Rui Paz
Duas grandes manifestações em Berlim e Estugarda realizadas no último fim-de-semana marcaram uma nova vaga de contestação popular contra politica anti-social do Governo da chanceler Angela Merkel. Num país em que 10% da população detém 60% da totalidade da riqueza, é cada vez mais difícil convencer os trabalhadores de que os capitalistas, banqueiros e especuladores possam ser considerados «parceiros sociais», princípio em que teoricamente assenta a ideologia do Estado alemão. Num documento dirigido à imprensa, o Partido Comunista Alemão (DKP) pergunta «porque é que não são os 800 000 milionários e multimilionários existentes na Alemanha a contribuir para a superação da crise, em vez de se penalizarem os desempregados, reformados, a juventude e as classes médias?».
A demissão, há duas semanas, do Presidente Horst Köhler é apenas o episódio mais recente e visível da grave crise política, económica e social, cujo início remonta ao tempo da chamada «reunificação» e que foi acelerada pela orientação anti-social e belicista do Governo do social-democrata Schröder e dos Verdes de Fischer. De facto, ainda na fase de formação do novo executivo de Merkel com os Liberais, após a derrota da grande coligação com o SPD, o ex-ministro da Defesa Jung teve de demitir-se por esconder dados importantes sobre o maior massacre cometido pelo exército alemão desde 1945. Mas as declarações do seu sucessor Guttenbeg, de que o assassínio pela aviação da NATO sob o comando do coronel alemão Klein em que morreram 140 pessoas na sua maioria mulheres e crianças tinha sido «um acto militarmente adequado» levantou uma onda de protestos e indignação. Passados poucos dias o ministro teve de corrigir tal afirmação e demitir o inspector-geral da Bundeswehr para evitar a sua própria demissão. Seguiu-se a crise do euro e o ataque dos especuladores às finanças estatais gregas em que o Governo alemão sob o pretexto de ajudar a Grécia demonstrou estar mais preocupado em garantir o crédito do Deutsche Bank e de outros bancos alemães a Atenas.

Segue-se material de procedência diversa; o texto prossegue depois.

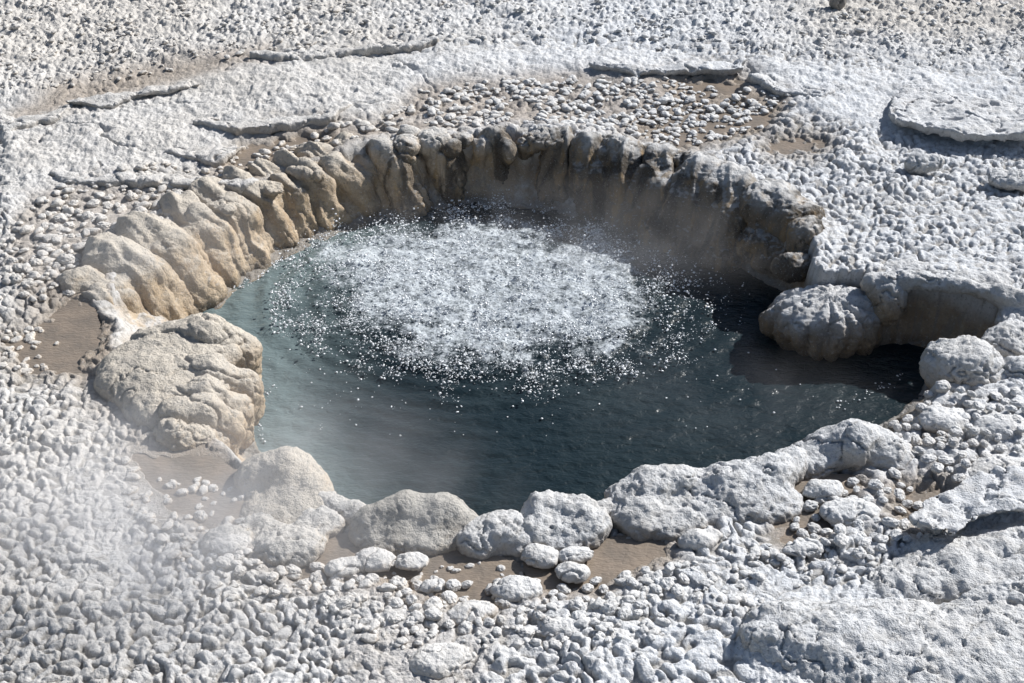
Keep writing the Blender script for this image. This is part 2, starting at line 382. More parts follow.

Em Março a Democracia-cristã sofreu uma estrondosa derrota eleitoral (menos 10 pontos percentuais) no Estado federado de maior população, a Renânia-do-Norte e Vestefália, o que veio confirmar o isolamento do Governo. Nunca na história da República Federal da Alemanha se tinha verificado uma tão rápida perda de credibilidade de um governo.
Finalmente a fuga para a verdade da língua do Presidente irritou a Social-democracia e os Verdes que desde agressão contra a Jugoslavia têm vindo a proclamar que a Bundeswehr é uma espécie de serviço social para o estrangeiro. Também a Democracia-cristã para a qual o exército alemão, além do «combate ao terrorismo», tem a sublime missão de educar nos princípios da «democracia» os povos culturalmente inferiores e incapazes de se governar não apreciou tanta abertura analítica.
Mas ninguém desde os tempos da doutrina do espaço vital com que a Alemanha justificou o desencadeamento da segunda guerra mundial imaginava passados 65 anos ouvir um o Presidente da República em Berlim dizer claramente que os interesses económicos e comercias da Alemanha são o principal motivo das missões militares e das guerras no estrangeiro, confirmando a análise de Lénine sobre o carácter das guerras imperialistas e desmascarando os que têm andado há anos a enganar os povos e a desenvolver novos conceitos estratégicos da NATO e das potências capitalistas transatlânticas.